■ Task prompt: Identify the lines that contain the string "picture" and report only how many there are.

Some records
<<<<
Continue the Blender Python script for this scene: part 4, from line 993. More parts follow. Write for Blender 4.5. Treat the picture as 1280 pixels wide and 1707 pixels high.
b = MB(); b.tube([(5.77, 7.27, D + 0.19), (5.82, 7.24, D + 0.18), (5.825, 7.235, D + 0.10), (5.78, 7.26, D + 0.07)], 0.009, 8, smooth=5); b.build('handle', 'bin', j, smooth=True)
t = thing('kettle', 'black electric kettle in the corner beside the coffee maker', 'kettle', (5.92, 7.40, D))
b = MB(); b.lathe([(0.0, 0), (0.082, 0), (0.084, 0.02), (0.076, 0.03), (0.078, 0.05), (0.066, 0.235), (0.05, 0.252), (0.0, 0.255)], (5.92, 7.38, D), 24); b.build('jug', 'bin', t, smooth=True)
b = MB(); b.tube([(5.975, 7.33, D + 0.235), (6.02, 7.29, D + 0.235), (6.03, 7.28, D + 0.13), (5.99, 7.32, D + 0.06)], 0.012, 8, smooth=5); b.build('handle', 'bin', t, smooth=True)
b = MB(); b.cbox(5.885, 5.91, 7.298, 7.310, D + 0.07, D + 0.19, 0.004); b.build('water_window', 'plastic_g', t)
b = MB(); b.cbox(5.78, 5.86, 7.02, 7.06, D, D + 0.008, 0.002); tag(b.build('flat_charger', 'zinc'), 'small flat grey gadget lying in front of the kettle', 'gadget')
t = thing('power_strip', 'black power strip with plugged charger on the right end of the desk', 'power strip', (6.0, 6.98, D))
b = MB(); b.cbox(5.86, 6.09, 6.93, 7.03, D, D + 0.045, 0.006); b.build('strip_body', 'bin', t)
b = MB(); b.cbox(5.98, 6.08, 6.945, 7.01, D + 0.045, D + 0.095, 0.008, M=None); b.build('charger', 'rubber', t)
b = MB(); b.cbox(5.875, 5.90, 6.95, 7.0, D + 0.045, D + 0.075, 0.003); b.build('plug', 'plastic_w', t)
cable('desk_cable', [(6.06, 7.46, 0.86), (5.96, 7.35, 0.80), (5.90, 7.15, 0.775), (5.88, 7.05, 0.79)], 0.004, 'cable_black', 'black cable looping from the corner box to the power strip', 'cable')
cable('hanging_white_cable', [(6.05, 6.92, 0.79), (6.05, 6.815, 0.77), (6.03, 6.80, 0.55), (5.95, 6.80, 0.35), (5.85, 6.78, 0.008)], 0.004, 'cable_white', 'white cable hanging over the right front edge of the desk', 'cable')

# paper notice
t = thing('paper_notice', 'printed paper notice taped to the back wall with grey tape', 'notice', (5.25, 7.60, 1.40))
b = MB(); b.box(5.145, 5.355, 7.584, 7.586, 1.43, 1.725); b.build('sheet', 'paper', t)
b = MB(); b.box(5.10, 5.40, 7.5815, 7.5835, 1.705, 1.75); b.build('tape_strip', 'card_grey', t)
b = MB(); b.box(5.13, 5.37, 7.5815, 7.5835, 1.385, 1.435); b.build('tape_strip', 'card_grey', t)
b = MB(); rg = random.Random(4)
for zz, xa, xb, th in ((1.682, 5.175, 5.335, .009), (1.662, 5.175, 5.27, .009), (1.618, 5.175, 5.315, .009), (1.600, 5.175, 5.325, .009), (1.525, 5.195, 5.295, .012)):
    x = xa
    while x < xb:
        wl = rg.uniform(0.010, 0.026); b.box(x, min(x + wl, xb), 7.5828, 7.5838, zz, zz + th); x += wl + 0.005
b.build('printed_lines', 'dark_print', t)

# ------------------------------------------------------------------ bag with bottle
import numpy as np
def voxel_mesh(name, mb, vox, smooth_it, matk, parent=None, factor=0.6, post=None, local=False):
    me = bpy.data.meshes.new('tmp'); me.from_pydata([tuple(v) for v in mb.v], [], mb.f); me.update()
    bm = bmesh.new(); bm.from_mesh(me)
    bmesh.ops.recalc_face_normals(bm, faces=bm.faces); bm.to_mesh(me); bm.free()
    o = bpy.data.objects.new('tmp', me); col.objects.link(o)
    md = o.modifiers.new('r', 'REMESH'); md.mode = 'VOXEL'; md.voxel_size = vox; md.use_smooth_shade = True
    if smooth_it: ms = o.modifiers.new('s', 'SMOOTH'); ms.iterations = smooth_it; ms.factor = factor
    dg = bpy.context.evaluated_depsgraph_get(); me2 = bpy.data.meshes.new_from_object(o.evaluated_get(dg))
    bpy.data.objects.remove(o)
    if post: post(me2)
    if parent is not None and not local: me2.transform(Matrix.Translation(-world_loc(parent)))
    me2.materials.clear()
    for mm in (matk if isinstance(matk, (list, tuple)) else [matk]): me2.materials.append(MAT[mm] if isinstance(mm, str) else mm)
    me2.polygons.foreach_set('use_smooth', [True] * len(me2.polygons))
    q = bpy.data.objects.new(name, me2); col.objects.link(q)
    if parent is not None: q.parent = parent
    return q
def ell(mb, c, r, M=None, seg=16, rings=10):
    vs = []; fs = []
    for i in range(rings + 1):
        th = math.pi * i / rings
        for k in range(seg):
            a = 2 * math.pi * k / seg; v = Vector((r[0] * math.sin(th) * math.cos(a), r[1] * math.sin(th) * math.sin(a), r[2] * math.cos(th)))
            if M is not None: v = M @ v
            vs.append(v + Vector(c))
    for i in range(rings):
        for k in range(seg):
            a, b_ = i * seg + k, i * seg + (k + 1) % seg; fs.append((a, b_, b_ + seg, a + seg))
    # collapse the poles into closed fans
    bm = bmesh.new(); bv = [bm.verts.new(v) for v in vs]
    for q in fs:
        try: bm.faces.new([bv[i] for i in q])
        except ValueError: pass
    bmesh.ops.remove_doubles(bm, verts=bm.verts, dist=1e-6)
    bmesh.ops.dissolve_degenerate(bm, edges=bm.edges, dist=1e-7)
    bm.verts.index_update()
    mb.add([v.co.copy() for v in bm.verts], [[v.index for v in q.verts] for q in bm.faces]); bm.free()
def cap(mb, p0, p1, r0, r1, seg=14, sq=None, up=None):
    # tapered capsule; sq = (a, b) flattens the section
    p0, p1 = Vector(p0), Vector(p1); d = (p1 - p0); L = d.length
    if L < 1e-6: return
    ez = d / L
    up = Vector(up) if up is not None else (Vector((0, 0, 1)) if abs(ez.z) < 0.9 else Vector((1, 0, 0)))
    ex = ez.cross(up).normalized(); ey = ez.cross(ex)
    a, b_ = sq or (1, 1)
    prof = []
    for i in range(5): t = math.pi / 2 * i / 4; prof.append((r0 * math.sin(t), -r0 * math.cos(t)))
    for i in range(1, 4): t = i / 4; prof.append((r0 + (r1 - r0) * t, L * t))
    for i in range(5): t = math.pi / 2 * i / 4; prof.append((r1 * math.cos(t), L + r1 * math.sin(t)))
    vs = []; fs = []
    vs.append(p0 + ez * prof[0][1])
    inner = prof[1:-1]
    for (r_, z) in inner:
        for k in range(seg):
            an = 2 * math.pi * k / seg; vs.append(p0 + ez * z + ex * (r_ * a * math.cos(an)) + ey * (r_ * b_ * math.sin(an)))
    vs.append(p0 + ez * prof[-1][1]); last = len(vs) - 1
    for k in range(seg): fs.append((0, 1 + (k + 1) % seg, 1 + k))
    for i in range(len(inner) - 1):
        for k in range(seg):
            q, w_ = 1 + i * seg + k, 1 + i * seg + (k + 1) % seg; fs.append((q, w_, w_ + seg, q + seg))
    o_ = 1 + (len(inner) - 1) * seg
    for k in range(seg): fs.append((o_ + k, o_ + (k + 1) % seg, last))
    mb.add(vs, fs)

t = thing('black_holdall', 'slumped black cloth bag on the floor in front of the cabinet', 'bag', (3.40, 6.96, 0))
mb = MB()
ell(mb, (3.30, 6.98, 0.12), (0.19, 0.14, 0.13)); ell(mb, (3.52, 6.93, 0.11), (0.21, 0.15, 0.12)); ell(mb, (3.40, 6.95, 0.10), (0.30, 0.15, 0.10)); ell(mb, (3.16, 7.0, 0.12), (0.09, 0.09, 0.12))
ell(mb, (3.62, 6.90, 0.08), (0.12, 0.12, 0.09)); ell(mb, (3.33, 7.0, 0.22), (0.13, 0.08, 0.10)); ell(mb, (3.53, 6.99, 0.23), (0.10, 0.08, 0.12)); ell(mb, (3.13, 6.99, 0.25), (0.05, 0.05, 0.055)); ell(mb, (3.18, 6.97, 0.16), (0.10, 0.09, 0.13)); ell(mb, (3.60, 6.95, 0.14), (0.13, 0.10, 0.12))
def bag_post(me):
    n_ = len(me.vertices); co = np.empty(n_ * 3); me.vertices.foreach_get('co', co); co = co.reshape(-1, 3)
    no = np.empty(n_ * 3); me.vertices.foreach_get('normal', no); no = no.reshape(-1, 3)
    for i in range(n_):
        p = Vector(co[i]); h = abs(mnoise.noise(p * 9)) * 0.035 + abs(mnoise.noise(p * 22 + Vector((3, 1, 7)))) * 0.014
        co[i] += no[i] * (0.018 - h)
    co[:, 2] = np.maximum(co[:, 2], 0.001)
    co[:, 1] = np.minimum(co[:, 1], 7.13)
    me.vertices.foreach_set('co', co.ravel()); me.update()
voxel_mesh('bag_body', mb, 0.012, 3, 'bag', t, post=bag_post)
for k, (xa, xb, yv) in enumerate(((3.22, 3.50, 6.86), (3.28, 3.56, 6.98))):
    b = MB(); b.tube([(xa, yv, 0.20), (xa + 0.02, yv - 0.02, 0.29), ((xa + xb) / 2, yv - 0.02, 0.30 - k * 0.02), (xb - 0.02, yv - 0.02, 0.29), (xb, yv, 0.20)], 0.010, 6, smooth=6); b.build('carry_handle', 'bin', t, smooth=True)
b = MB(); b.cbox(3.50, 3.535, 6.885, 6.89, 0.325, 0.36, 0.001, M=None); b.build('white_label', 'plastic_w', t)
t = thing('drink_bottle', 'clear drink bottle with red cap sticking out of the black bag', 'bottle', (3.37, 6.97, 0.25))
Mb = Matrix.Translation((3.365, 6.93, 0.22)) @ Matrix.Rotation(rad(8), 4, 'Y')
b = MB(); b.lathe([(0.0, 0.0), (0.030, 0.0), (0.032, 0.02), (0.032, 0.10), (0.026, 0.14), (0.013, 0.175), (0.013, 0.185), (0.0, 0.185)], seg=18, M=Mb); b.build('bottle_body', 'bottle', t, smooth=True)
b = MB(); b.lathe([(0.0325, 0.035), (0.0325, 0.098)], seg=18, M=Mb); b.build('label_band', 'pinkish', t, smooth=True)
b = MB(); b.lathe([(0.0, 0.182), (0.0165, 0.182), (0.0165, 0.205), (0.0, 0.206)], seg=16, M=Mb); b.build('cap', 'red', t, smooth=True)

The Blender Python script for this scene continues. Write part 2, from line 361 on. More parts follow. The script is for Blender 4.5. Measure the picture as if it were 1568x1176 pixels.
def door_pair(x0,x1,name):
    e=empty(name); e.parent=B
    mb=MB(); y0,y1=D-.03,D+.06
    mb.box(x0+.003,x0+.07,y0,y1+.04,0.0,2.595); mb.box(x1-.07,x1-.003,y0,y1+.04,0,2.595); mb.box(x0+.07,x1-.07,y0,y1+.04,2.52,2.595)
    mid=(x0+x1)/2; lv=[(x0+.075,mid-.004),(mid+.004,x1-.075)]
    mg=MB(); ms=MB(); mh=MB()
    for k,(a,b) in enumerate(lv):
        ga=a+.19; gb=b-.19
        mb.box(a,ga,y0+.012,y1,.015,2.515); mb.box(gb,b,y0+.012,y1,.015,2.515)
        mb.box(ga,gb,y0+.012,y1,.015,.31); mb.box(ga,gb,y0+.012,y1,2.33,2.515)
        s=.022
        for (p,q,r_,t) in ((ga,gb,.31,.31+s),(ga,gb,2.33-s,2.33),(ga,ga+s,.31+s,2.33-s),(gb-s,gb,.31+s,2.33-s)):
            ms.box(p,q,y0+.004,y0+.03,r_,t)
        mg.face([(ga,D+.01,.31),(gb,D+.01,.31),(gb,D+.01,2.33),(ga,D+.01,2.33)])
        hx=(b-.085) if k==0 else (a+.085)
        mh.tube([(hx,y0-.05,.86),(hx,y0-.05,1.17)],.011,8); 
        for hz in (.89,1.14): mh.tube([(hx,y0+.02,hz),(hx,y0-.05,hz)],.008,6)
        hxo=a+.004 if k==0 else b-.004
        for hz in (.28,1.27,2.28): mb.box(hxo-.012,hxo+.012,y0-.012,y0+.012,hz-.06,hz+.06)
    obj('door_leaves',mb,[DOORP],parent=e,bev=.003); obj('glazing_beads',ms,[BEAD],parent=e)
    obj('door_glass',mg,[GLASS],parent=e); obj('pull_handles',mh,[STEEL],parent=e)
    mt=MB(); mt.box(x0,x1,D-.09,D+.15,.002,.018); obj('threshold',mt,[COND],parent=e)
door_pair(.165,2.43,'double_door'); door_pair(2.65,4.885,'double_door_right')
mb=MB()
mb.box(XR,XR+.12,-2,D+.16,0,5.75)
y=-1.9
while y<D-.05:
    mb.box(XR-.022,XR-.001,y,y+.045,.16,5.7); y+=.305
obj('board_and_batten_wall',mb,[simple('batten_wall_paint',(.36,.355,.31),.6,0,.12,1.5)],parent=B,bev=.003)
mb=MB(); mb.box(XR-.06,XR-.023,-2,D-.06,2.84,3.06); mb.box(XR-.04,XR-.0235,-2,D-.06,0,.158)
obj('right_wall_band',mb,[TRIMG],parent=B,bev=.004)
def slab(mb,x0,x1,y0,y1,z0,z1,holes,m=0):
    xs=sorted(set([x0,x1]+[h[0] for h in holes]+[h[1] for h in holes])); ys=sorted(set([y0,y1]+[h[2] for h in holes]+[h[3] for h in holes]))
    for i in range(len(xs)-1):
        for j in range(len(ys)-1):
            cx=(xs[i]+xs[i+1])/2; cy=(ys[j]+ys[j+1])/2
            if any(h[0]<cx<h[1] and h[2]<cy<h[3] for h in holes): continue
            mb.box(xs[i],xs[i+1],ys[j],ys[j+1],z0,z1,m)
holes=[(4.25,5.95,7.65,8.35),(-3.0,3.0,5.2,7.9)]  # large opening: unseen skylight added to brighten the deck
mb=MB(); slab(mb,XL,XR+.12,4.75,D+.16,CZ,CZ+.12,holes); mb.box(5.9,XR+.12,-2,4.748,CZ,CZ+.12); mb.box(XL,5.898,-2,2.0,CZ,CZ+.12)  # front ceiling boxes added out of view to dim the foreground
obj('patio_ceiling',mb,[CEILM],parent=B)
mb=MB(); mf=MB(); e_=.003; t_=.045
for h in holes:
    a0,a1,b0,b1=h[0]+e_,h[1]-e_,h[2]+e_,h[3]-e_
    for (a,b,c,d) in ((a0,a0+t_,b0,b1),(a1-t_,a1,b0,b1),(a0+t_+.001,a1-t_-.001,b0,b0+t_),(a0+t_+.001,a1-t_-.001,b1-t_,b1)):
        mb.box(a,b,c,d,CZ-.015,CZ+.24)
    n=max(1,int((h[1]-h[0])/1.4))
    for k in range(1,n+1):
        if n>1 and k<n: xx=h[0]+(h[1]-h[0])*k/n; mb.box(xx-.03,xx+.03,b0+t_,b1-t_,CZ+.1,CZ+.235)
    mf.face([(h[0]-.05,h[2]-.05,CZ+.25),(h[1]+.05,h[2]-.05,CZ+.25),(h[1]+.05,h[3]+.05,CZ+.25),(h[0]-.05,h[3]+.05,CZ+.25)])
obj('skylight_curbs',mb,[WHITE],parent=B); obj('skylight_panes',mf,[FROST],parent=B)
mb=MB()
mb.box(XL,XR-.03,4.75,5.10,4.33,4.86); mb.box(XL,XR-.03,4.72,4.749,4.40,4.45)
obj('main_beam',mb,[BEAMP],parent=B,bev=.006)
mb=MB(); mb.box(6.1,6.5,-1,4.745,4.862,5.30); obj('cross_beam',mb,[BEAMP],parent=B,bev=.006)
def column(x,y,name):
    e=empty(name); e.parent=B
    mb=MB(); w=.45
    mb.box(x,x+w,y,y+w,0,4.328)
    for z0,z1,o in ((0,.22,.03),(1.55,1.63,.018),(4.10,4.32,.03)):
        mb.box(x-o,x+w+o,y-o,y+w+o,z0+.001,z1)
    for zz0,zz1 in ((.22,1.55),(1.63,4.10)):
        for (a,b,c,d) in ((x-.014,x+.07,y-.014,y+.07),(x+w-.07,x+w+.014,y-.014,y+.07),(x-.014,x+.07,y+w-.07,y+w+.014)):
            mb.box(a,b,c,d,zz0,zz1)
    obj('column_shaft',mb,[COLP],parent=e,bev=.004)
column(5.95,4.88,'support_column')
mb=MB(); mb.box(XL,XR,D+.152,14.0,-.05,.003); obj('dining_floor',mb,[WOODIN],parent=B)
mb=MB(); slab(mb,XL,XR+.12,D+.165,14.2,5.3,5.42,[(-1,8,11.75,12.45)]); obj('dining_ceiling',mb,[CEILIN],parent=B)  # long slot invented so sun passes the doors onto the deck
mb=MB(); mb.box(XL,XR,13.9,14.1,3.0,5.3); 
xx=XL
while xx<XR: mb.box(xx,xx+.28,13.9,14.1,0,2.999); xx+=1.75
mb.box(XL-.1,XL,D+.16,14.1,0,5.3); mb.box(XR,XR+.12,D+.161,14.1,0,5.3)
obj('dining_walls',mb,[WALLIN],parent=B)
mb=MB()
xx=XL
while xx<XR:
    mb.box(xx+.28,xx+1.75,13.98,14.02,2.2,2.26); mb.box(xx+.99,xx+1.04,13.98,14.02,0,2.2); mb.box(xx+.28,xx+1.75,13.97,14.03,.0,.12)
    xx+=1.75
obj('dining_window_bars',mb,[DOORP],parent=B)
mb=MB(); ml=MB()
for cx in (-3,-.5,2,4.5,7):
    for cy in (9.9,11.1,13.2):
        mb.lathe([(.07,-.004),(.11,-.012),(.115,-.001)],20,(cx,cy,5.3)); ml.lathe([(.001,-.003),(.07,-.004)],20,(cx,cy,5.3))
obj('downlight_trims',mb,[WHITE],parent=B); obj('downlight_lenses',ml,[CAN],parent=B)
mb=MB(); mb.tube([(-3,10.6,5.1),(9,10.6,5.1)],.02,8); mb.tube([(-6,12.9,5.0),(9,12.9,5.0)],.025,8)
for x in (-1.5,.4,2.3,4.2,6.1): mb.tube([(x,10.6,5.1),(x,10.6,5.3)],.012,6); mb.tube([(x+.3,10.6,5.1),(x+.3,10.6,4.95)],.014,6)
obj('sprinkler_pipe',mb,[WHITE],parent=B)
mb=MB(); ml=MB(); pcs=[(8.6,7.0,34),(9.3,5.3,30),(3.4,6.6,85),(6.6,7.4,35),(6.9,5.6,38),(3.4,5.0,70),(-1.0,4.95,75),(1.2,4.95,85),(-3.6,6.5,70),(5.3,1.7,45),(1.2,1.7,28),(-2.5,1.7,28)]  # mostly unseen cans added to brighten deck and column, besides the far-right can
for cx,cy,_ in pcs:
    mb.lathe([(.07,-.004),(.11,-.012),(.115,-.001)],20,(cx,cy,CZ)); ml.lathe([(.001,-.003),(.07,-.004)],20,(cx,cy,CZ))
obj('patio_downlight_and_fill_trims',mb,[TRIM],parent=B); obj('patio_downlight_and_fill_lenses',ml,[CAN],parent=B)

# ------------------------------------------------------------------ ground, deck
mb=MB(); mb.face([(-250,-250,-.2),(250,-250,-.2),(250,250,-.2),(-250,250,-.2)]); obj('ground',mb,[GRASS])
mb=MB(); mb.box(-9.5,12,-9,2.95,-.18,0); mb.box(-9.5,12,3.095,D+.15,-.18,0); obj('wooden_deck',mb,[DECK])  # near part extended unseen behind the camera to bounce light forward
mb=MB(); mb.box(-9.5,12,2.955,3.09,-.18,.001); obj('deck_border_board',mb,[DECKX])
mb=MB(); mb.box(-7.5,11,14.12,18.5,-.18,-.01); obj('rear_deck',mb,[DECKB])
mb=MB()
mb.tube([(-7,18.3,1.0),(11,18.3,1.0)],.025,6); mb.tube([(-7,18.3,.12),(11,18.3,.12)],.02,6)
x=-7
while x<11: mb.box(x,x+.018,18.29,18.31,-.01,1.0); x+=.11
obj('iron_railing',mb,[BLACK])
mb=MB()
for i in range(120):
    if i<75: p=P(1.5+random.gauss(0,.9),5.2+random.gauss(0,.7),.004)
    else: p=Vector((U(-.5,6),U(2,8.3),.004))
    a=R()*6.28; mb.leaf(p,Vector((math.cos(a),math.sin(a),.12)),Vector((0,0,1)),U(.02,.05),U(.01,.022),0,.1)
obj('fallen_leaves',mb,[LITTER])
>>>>
■ Solution for this task: 2